Union find with merging rules

If you blindly merge one tree to another, you might end up a single chain, linked list. The best case of tree structure would be a balanced tree where the height is O(log n). How can we achieve almost balanced tree to make find operation O(log n)?

Here is the claim of the rule:
When merging together two components, you will achieve O(log n) if you make the root of the smaller component point to the root of the larger component.

Let’s prove if the claim is correct. Let’s say there are two connected components (trees) – u and v

With the above setting, we need to prove: h <= log(N(u) + N(v)) where h is height of the new component (tree)
This will be a proof by induction.

Base case:
1. All nodes are disconnected: since all nodes are disconnected there is only one node per component. height of the component is 0 and it is true that 0 <= log 1 (only 1 node in the tree)
2. There is an edge between two nodes from step 1. In this case, h=1 and n=2. Claim is still true after first union operation.

After the above steps, there are two possible cases
1. two disconnected nodes are joined. Same as 1st step above
2. 2 nodes and 1 node join which becomes n=3, h=1 and 1 <= log3 according to the rule.

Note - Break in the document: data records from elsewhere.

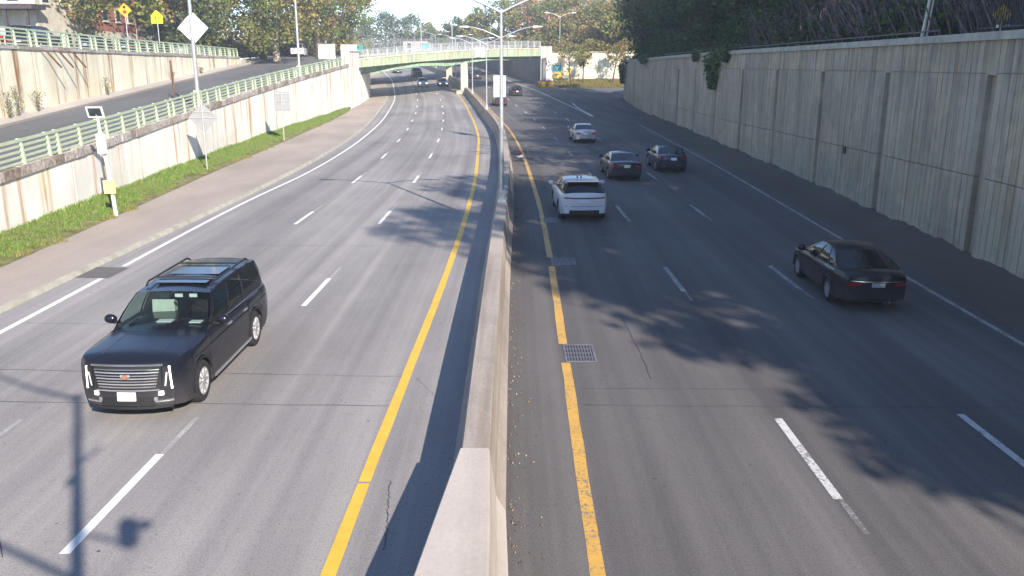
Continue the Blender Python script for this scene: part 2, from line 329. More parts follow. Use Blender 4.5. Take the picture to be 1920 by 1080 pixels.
def uvset(me, uvs):
    lay = me.uv_layers.new(name='UVMap'); vi = np.empty(len(me.loops), int); me.loops.foreach_get('vertex_index', vi)
    lay.data.foreach_set('uv', np.asarray(uvs, dtype=np.float32)[vi].ravel())
def sheet(name, fl, fr, y0, y1, zf, mat, step=2., cols=6, parent=None, ref=cB):
    ys = np.linspace(y0, y1, max(2, int(abs(y1 - y0) / step) + 1)); v = []; uv = []; f = []
    for y in ys:
        a, b = fl(y), fr(y)
        for k in range(cols + 1):
            t = k / cols; x = a + (b - a) * t; v.append((x, y, zf(x, y, t))); uv.append((x - ref(y), y))
    n = cols + 1
    for i in range(len(ys) - 1):
        for k in range(cols): f.append((i*n+k, i*n+k+1, (i+1)*n+k+1, (i+1)*n+k))
    me = bpy.data.meshes.new(name); me.from_pydata(v, [], f); uvset(me, uv)
    me.polygons.foreach_set('use_smooth', [True] * len(me.polygons)); return link(name, me, mat, parent)

# ---- ground, road
g = MB(); g.add([(-900,-200,-.6),(900,-200,-.6),(900,1100,-.6),(-900,1100,-.6)], [(0,1,2,3)])
struct(g.build('ground', M['ground']))
cRR = curve([(-30,14.5),(0,14.9),(25,15.35),(76,16.55),(118,16.9),(137,16.9),(143,16.),(153,8.1),(171,4.6),(200,-1.5),(240,-10),(300,-28),(380,-58)])
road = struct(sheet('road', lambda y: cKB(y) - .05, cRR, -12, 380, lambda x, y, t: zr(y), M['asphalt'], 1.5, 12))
def ribbon(name, fx, width, y0, y1, mat, zo=.004, wob=0, parent=road):
    return sheet(name, lambda y: fx(y) - width / 2 + (rnd.uniform(-wob, wob) if wob else 0), lambda y: fx(y) + width / 2 + (rnd.uniform(-wob, wob) if wob else 0), y0, y1, lambda x, y, t: zr(y) + zo, mat, 1.0, 1, parent)
ribbon('edge_line', cLW, .17, 2, 25.5, M['white']); ribbon('edge_line', cLW, .17, 27.1, 114.5, M['white']); ribbon('edge_line', cLW, .17, 115.3, 330, M['white'])
ribbon('median_line', cLY, .2, 2, 12.3, M['yellow'], wob=.006); ribbon('median_line', cLY, .2, 12.36, 190, M['yellow'], wob=.006)
ribbon('median_line', cRY, .2, 2, 17.9, M['yellowold'], wob=.012); ribbon('median_line', cRY, .2, 19.2, 27.1, M['yellowold'], wob=.012); ribbon('median_line', cRY, .2, 28.4, 190, M['yellowold'], wob=.012)
ribbon('edge_line', cRW, .15, 2, 92, M['whiteshade']); ribbon('edge_line', cRE, .17, 104, 330, M['white'])
ribbon('gore_line', curve([(104,9.75),(127.7,8.9),(134,9.2)]), .17, 104, 127.7, M['white'])
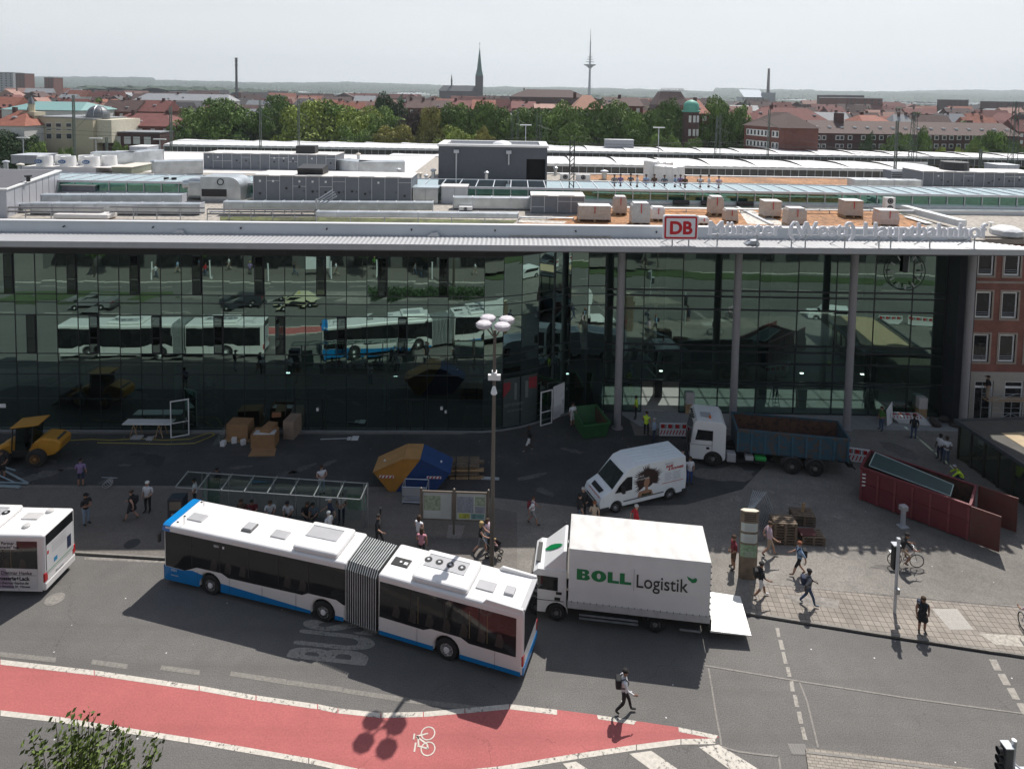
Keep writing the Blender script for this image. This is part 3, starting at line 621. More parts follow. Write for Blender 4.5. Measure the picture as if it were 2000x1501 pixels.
a=at(14,426,ZR);b=at(118,379,ZR);zt=zat(a.x,a.y,371)-ZR
m=MB();m.prism([(a.x-9,a.y),(a.x,a.y),(b.x,b.y),(b.x-9,b.y)],0,zt);m.build('cladding',mat('pent_panel',(.42,.43,.47),.45,.3,var=.05),pent)
m=MB();m.prism([(a.x-9.1,a.y-.1),(a.x+.12,a.y-.1),(b.x+.12,b.y+.1),(b.x-9.1,b.y+.1)],zt,zt+.10);m.build('roof_edge',white,pent)
m=MB();m.prism([(a.x-9,a.y+.3),(a.x-.2,a.y+.3),(b.x-.3,b.y-.2),(b.x-9,b.y-.2)],zt+.101,zt+.13);m.build('roof_cover',mat('bitumen',(.09,.09,.10),.8),pent)
m=MB();q=at(35,385,ZR);m.cyl((a.x-1.0,a.y+3.5,zt+.13),(a.x-1.0,a.y+3.5,zt+.5),.14,n=8);m.cyl((a.x-1.0,a.y+3.5,zt+.5),(a.x-1.0,a.y+3.5,zt+.62),.26,n=8);m.build('vent_cap',dark,pent)
m=MB()
for i in range(1,8):t=i/8;x=a.x+(b.x-a.x)*t;y=a.y+(b.y-a.y)*t;m.box(x-.0,x+.015,y-.02,y+.02,0,zt-.1)
m.build('panel_seam',ahu_m,pent)
# chillers with three pairs of fans
ch,cw,chh=rthing('chiller','long white rooftop chiller with three pairs of round fans bearing blue ovals','chiller',46,187,339,327,z=ZR)
m=MB();m.box(-cw,cw,0,3.2,0,chh);m.build('casing',mat('chiller_case',(.5,.5,.53),.5,var=.04),ch)
m=MB();m.box(-cw,cw+1.6,.02,3.3,chh,chh+.06);m.build('deck',whitetop,ch)
for px in(77,123,170):
 f_=(px-46)/(187-46);x=-cw+2*cw*f_
 for dx,dy in((0,.9),(1.0,2.4)):
  m=MB();m.lathe([(.82,chh+.05),(.74,chh+1.15),(.66,chh+1.15),(.6,chh+.9)],(x+dx,dy,0),22);fn=m.build('fan_shroud',white,ch,smooth=True)
 m=MB();m.add([(x-.15+.42*math.cos(t),.11+.05*(1-math.cos(t)**2)-.05,chh+.62+.22*math.sin(t))for t in[2*PI*i/20 for i in range(20)]],[tuple(range(20))]);m.build('logo_oval',mat('logo_blue',(.03,.12,.32),.4),ch,fix=False)
 text('GEA',.30,wpaint,ch,(x-.44,.035,chh+.52),(R(90),0,0),w=1.0)
# pale olive case beside chiller
plain('air_cooler','olive grey cooler case with cream side right of the white chiller','cooler',219,257,341,326,4.5,mat('olive_case',(.20,.22,.17),.6),cream)
# zinc ducts (box ducts) : each a thing
def duct(label,pts,w,h,z0=ZR,legs=True,seam=1.4,name='air_duct',m_=None,leg_h=None):
 # pts are photo pixels on the duct's near bottom edge, resting height z0
 P=[at(x,y,z0)for x,y in pts];e=empty(name,tuple(P[0]),0,label,'air duct');o=P[0];mb=MB();ms=MB()
 for a,b in zip(P[:-1],P[1:]):
  d=(b-a);L=d.length;d.normalize();nn=Vector((-d.y,d.x,0));nn=nn if nn.y>0 or abs(nn.y)<.01 else-nn
  c=[a-o,b-o,b+nn*w-o,a+nn*w-o]
  mb.prism([p.xy for p in c],0,h)
  k=max(1,int(L/seam))
  for i in range(k+1):
   p=a+d*(L*i/k)-o
   q0=p-nn*.03;q1=p+nn*(w+.03)
   ms.prism([(q0-d*.03).xy,(q0+d*.03).xy,(q1+d*.03).xy,(q1-d*.03).xy],-.02,h+.03)
 mb.build('duct_body',m_ or zinc,e,bevel=.05);ms.build('flange',lgrey,e)
 lg=MB()
 if z0>ZR+.1:
  for a,b in zip(P[:-1],P[1:]):
   L=(b-a).length;k=max(1,int(L/2.2))
   for i in range(k+1):p=a.lerp(b,i/k)-o;lg.box(p.x-.03,p.x+.03,p.y+.0,p.y+.06,-(z0-ZR),0);lg.box(p.x-.1,p.x+.1,p.y-.05,p.y+.15,-(z0-ZR),-(z0-ZR)+.05)
  lg.build('leg',steel,e)
 return e
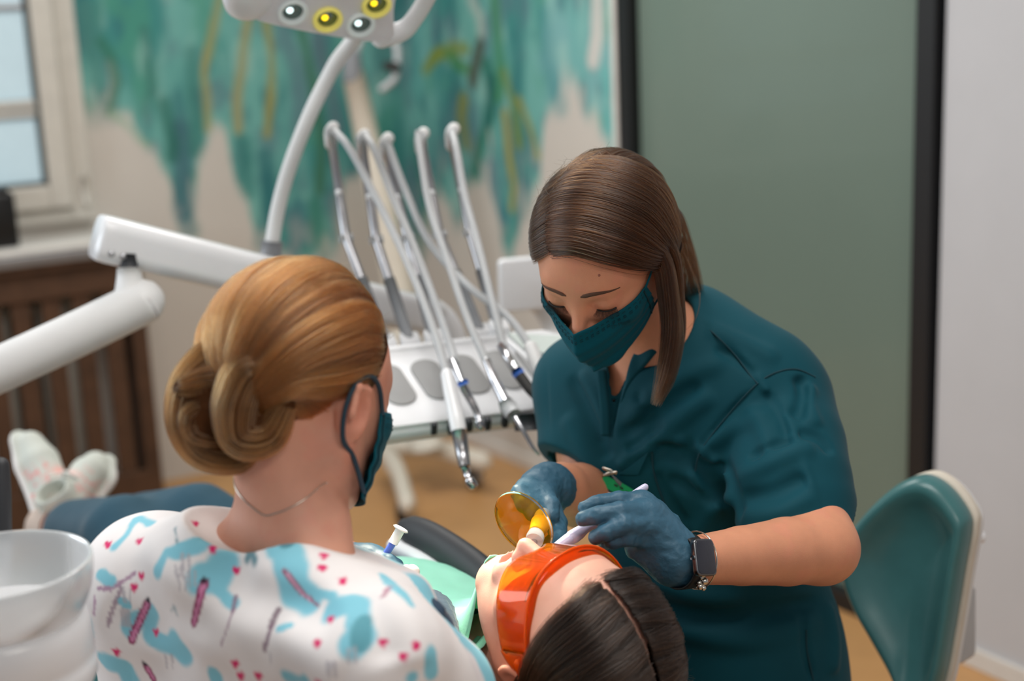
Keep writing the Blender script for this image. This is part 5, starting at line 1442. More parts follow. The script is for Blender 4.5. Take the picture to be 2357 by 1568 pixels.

Assuming the claim is true after i union operations, we need to prove: h <= log n after i+1 union operation. Let’s note height of V tree as H(v) and height of U tree as H(u). There are two possible cases of the trees (u and v) where H(v) > H(u) or H(v) < H(u). With that said, the height of newly joined tree will be like this: h = max(H(v), H(u)+1). Note that number of nodes in V are greater than u here.

Case 1. H(v) > H(u). In this case, joining u tree to v doesn’t change the height and new height of the result tree is still H(v). We know that H(v) <= log N(v) (induction hypothesis) which also makes the following statement true H(v) <= log (N(v) + N(u)). New height h is H(v) so finally this guarantees h <= log(N(v) + N(u)).

Case 2. H(v) < H(u). h (new height) = H(u) + 1. based on induction hypothesis, we know H(u) <= log N(u) is true. Let’s add some tweak to the hypothesis: H(u) + 1 <= log N(u) + 1. H(u) + 1 is new height h. log N(u) + 1 would be log 2N(u). Then, it leads to this equality:
h <= log 2N(u). Given N(u) < N(v), this is also true: h <= log (N(u) + N(v)), which guarantees new height will be lower than log (N(u) + N(v)).

Based on the above proof, we know that the height will be always balanced if two trees are merged according to the rule.

With that said, the total complexity will be
(n-1) * cost of union op + E * cost of find op = (n-1) * O(1) + E * O(log n) = O (n log n)

Here is the pseudo code based on all the optimization

parents = a 1D array of size n
sizes = a 1D array of size n

for i in 0 to n-1:
    parents[i] = i
    sizes[i] = 1

for (u, v) in edges:
    rootU = find(u)
    rootV = find(v)
    if rootU != rootV:
        if sizes[rootU] < sizes[rootV]:
            parents[rootU] = rootV
            sizes[rootV] += sizes[rootU]
        else:
            parents[rootV] = rootU
            sizes[rootU] += sizes[rootV]
            
function find(x):
    while parents[x] != x:
        x = parents[x]
    return x

Time complexity is O(n log n), slightly slower than DFS or BFS but you don’t need to build graph for traversal. In addition to that, when graph changes dynamically, union find is better than DFS or BFS

Final optimization – Path Compression

There is one final optimization. You might have noticed that we are traversing to find the parent node every time we merge. However, what if we update the parent node id to the root node after traversing? It is slightly more work in the beginning but will save time for next root node search. In other words, we can compress the path (flattening the tree). The updated code will use recursion for simplicity.

function find(x):
    // base case
    if x == parents[x]:
        return x
        
    // recursive case
    rootX = find(parent[x])
    parent[x] = rootX
    return rootX

Time complexity of the find is still O(log n). However, with many traversals, this practically makes it O(1)

Conclusion

This is it for the union find. DFS or BFS is typically used for many graph problems. However, there are cases when DFS or BFS doesn’t work perfectly and Union Find can actually improve for the better performance with simple code. I hope this helped you understand union find better. Thank you for reading.